▶ [Dataset section]
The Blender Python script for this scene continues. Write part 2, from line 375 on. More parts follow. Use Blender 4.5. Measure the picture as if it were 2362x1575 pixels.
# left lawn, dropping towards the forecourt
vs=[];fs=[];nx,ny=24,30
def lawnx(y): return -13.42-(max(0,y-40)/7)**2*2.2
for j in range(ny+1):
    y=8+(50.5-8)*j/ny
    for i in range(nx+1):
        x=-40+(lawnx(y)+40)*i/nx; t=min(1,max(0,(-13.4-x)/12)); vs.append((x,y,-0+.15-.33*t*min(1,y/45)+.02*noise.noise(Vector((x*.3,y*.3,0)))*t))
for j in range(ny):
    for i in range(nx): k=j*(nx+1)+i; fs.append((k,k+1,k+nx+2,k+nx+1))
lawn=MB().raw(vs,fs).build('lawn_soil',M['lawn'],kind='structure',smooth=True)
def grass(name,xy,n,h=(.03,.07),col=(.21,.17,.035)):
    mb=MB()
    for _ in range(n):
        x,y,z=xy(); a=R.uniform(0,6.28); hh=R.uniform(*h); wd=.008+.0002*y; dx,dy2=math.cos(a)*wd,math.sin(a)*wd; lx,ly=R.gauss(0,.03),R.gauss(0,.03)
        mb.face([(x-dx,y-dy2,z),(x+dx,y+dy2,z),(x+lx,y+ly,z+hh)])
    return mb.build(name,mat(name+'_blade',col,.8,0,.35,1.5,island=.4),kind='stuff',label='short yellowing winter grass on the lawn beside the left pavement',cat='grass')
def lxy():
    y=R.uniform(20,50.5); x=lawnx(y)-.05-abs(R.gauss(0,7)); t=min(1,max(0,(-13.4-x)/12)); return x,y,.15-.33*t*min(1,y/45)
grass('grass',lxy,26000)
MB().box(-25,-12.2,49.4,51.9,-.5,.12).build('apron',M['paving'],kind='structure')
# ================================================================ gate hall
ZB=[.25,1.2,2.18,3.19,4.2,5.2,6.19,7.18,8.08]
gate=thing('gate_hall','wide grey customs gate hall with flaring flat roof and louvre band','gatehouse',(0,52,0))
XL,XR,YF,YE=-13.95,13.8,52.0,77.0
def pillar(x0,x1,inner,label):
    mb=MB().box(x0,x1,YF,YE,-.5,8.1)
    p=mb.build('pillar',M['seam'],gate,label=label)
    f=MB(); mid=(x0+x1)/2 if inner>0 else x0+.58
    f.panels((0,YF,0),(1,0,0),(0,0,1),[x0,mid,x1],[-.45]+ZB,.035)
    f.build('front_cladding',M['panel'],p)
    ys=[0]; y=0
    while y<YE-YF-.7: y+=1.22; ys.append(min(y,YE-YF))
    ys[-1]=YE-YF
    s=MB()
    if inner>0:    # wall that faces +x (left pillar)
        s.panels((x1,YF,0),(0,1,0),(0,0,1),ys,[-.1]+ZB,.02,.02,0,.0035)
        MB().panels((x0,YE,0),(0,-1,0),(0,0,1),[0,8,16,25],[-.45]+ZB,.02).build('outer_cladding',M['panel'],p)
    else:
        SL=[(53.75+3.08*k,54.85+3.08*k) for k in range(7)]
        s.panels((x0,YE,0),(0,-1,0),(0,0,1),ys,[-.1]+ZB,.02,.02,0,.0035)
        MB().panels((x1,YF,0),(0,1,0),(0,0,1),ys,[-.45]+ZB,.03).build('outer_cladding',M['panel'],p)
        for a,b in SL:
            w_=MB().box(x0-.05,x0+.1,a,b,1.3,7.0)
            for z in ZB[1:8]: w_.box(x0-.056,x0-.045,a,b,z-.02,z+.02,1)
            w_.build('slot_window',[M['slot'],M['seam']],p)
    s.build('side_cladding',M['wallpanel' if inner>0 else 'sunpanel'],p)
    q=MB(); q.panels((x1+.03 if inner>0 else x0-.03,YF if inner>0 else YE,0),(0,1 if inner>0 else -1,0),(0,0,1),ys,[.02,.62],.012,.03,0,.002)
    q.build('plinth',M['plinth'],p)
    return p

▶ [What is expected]
Write down the full listing again, exactly.

▶ [The completed task]
The Blender Python script for this scene continues. Write part 2, from line 375 on. More parts follow. Use Blender 4.5. Measure the picture as if it were 2362x1575 pixels.
# left lawn, dropping towards the forecourt
vs=[];fs=[];nx,ny=24,30
def lawnx(y): return -13.42-(max(0,y-40)/7)**2*2.2
for j in range(ny+1):
    y=8+(50.5-8)*j/ny
    for i in range(nx+1):
        x=-40+(lawnx(y)+40)*i/nx; t=min(1,max(0,(-13.4-x)/12)); vs.append((x,y,-0+.15-.33*t*min(1,y/45)+.02*noise.noise(Vector((x*.3,y*.3,0)))*t))
for j in range(ny):
    for i in range(nx): k=j*(nx+1)+i; fs.append((k,k+1,k+nx+2,k+nx+1))
lawn=MB().raw(vs,fs).build('lawn_soil',M['lawn'],kind='structure',smooth=True)
def grass(name,xy,n,h=(.03,.07),col=(.21,.17,.035)):
    mb=MB()
    for _ in range(n):
        x,y,z=xy(); a=R.uniform(0,6.28); hh=R.uniform(*h); wd=.008+.0002*y; dx,dy2=math.cos(a)*wd,math.sin(a)*wd; lx,ly=R.gauss(0,.03),R.gauss(0,.03)
        mb.face([(x-dx,y-dy2,z),(x+dx,y+dy2,z),(x+lx,y+ly,z+hh)])
    return mb.build(name,mat(name+'_blade',col,.8,0,.35,1.5,island=.4),kind='stuff',label='short yellowing winter grass on the lawn beside the left pavement',cat='grass')
def lxy():
    y=R.uniform(20,50.5); x=lawnx(y)-.05-abs(R.gauss(0,7)); t=min(1,max(0,(-13.4-x)/12)); return x,y,.15-.33*t*min(1,y/45)
grass('grass',lxy,26000)
MB().box(-25,-12.2,49.4,51.9,-.5,.12).build('apron',M['paving'],kind='structure')
# ================================================================ gate hall
ZB=[.25,1.2,2.18,3.19,4.2,5.2,6.19,7.18,8.08]
gate=thing('gate_hall','wide grey customs gate hall with flaring flat roof and louvre band','gatehouse',(0,52,0))
XL,XR,YF,YE=-13.95,13.8,52.0,77.0
def pillar(x0,x1,inner,label):
    mb=MB().box(x0,x1,YF,YE,-.5,8.1)
    p=mb.build('pillar',M['seam'],gate,label=label)
    f=MB(); mid=(x0+x1)/2 if inner>0 else x0+.58
    f.panels((0,YF,0),(1,0,0),(0,0,1),[x0,mid,x1],[-.45]+ZB,.035)
    f.build('front_cladding',M['panel'],p)
    ys=[0]; y=0
    while y<YE-YF-.7: y+=1.22; ys.append(min(y,YE-YF))
    ys[-1]=YE-YF
    s=MB()
    if inner>0:    # wall that faces +x (left pillar)
        s.panels((x1,YF,0),(0,1,0),(0,0,1),ys,[-.1]+ZB,.02,.02,0,.0035)
        MB().panels((x0,YE,0),(0,-1,0),(0,0,1),[0,8,16,25],[-.45]+ZB,.02).build('outer_cladding',M['panel'],p)
    else:
        SL=[(53.75+3.08*k,54.85+3.08*k) for k in range(7)]
        s.panels((x0,YE,0),(0,-1,0),(0,0,1),ys,[-.1]+ZB,.02,.02,0,.0035)
        MB().panels((x1,YF,0),(0,1,0),(0,0,1),ys,[-.45]+ZB,.03).build('outer_cladding',M['panel'],p)
        for a,b in SL:
            w_=MB().box(x0-.05,x0+.1,a,b,1.3,7.0)
            for z in ZB[1:8]: w_.box(x0-.056,x0-.045,a,b,z-.02,z+.02,1)
            w_.build('slot_window',[M['slot'],M['seam']],p)
    s.build('side_cladding',M['wallpanel' if inner>0 else 'sunpanel'],p)
    q=MB(); q.panels((x1+.03 if inner>0 else x0-.03,YF if inner>0 else YE,0),(0,1 if inner>0 else -1,0),(0,0,1),ys,[.02,.62],.012,.03,0,.002)
    q.build('plinth',M['plinth'],p)
    return p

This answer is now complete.